**WHAT IS ASKED**
Find all lines in the listing that include the word "pixels", then copy them.

Data entries
* * *
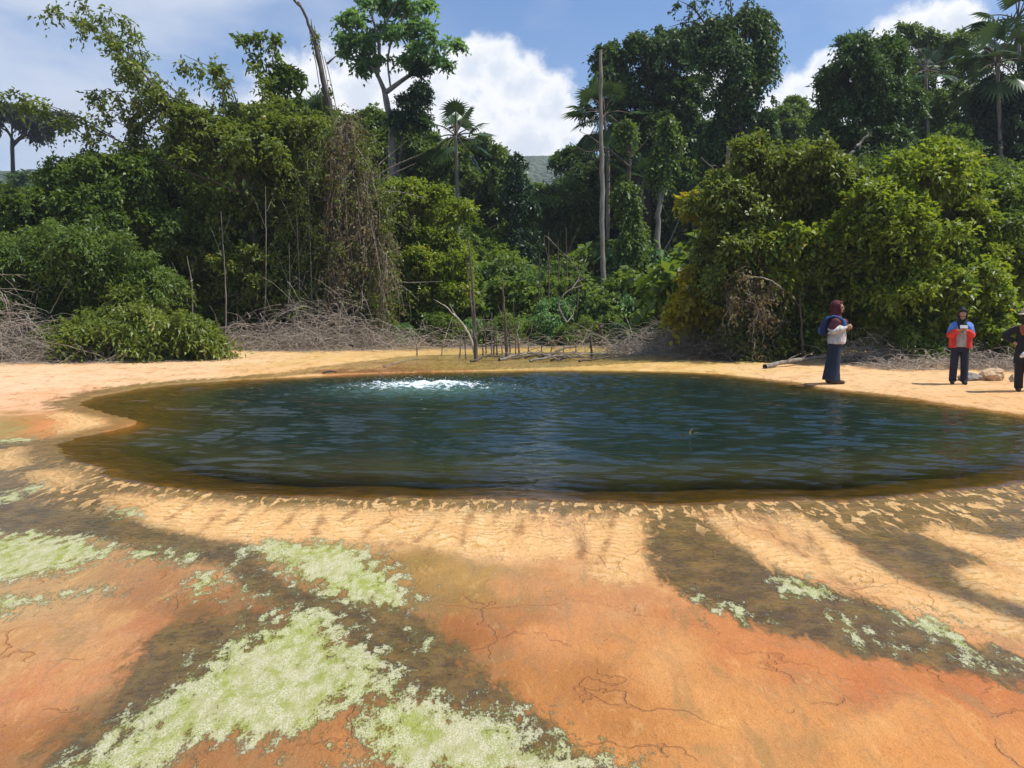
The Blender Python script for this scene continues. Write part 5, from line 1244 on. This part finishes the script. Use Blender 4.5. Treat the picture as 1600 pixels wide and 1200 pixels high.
# thin high veil on the left half of the sky
mv = t.n('Mapping'); t.set(mv, 0, dirv); mv.inputs['Scale'].default_value = (1.4, 1, 3.4)
nv = t.n('TexNoise'); t.set(nv, 'Vector', mv.outputs[0]); nv.inputs['Scale'].default_value = 3.2; nv.inputs['Detail'].default_value = 6; nv.inputs['Roughness'].default_value = .5
veil = t.math('MULTIPLY', t.math('MULTIPLY', t.ss(az, .02, -.42), t.ss(nv.outputs[0], .30, .66)), .85)
wisp = t.math('MULTIPLY', t.ss(nv.outputs[0], .50, .75), .30)
veil = t.math('MAXIMUM', veil, wisp)
low = t.math('MULTIPLY', t.ss(el, .40, .05), .18)
skyc = t.mix(1.0, sky.outputs[0], (.076, .098, .128), 'MULTIPLY')
skyc = t.mix(t.math('MAXIMUM', veil, low), skyc, (.64, .70, .82))
shade = t.ss(t.math('ADD', dens, t.math('MULTIPLY', t.math('SUBTRACT', nz2.outputs[0], .5), 1.2)), .3, 1.15)
cc = t.mix(shade, (.96, .97, 1.0), (.70, .76, .86))
cc = t.mix(left, cc, (.56, .62, .75))
skyc = t.mix(cl, skyc, cc)
t.set(bgn, 0, skyc); bgn.inputs[1].default_value = 1.0
nt.links.new(bgn.outputs[0], out.inputs[0])

sl = bpy.data.lights.new('sun', 'SUN'); sl.energy = 4.8; sl.angle = math.radians(.55); sl.color = (1, .965, .91)
so = bpy.data.objects.new('sun', sl); COL.objects.link(so)
sd_ = Vector((math.sin(SUN_AZ) * math.cos(SUN_EL), math.cos(SUN_AZ) * math.cos(SUN_EL), math.sin(SUN_EL)))
so.rotation_euler = sd_.to_track_quat('Z', 'Y').to_euler()

hz = np.array([[x, y, z] for x in (-650, 650) for y in (-80, 700) for z in (-3, 100)], float)
hf = np.array([[0, 1, 3, 2], [4, 6, 7, 5], [0, 4, 5, 1], [2, 3, 7, 6], [0, 2, 6, 4], [1, 5, 7, 3]])
t = NT('haze_air'); pv = t.n('VolumePrincipled'); pv.inputs['Color'].default_value = (.88, .93, 1, 1); pv.inputs['Density'].default_value = .00055; pv.inputs['Anisotropy'].default_value = .2
t.t.links.new(pv.outputs[0], t.out.inputs[1])
ho = link('haze', np_mesh('haze', hz, hf), t.m); ho['kind'] = 'stuff'

S.view_settings.view_transform = 'Standard'; S.view_settings.look = 'None'; S.view_settings.exposure = .15; S.view_settings.gamma = 1
S.render.engine = 'CYCLES'
c = S.cycles
c.max_bounces = 8; c.diffuse_bounces = 3; c.glossy_bounces = 3; c.transmission_bounces = 4; c.transparent_max_bounces = 8; c.volume_bounces = 0
c.sample_clamp_indirect = 6; c.use_denoising = True
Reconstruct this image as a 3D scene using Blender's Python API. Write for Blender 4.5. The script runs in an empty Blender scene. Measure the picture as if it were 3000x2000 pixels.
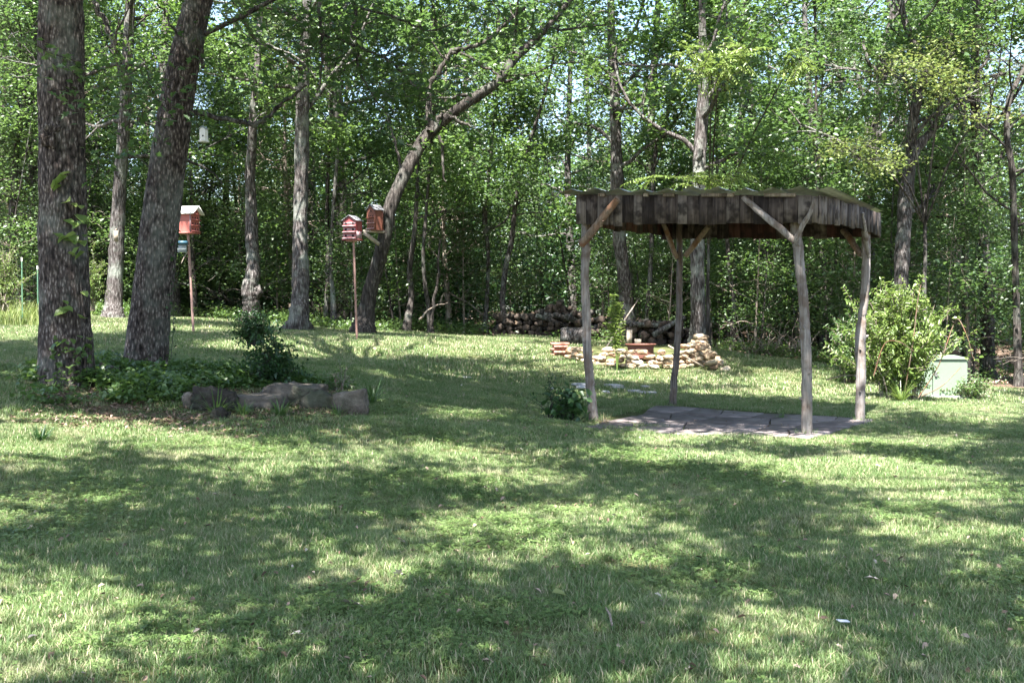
* * *
**REPLY TO THE TASK**
The Blender Python script for this scene continues. Write part 5, from line 1244 on. This part finishes the script. Use Blender 4.5. Treat the picture as 1600 pixels wide and 1200 pixels high.
Reconstruct this image as a 3D scene using Blender's Python API. Write for Blender 4.5. The script runs in an empty Blender scene. Measure the picture as if it were 3000x2000 pixels.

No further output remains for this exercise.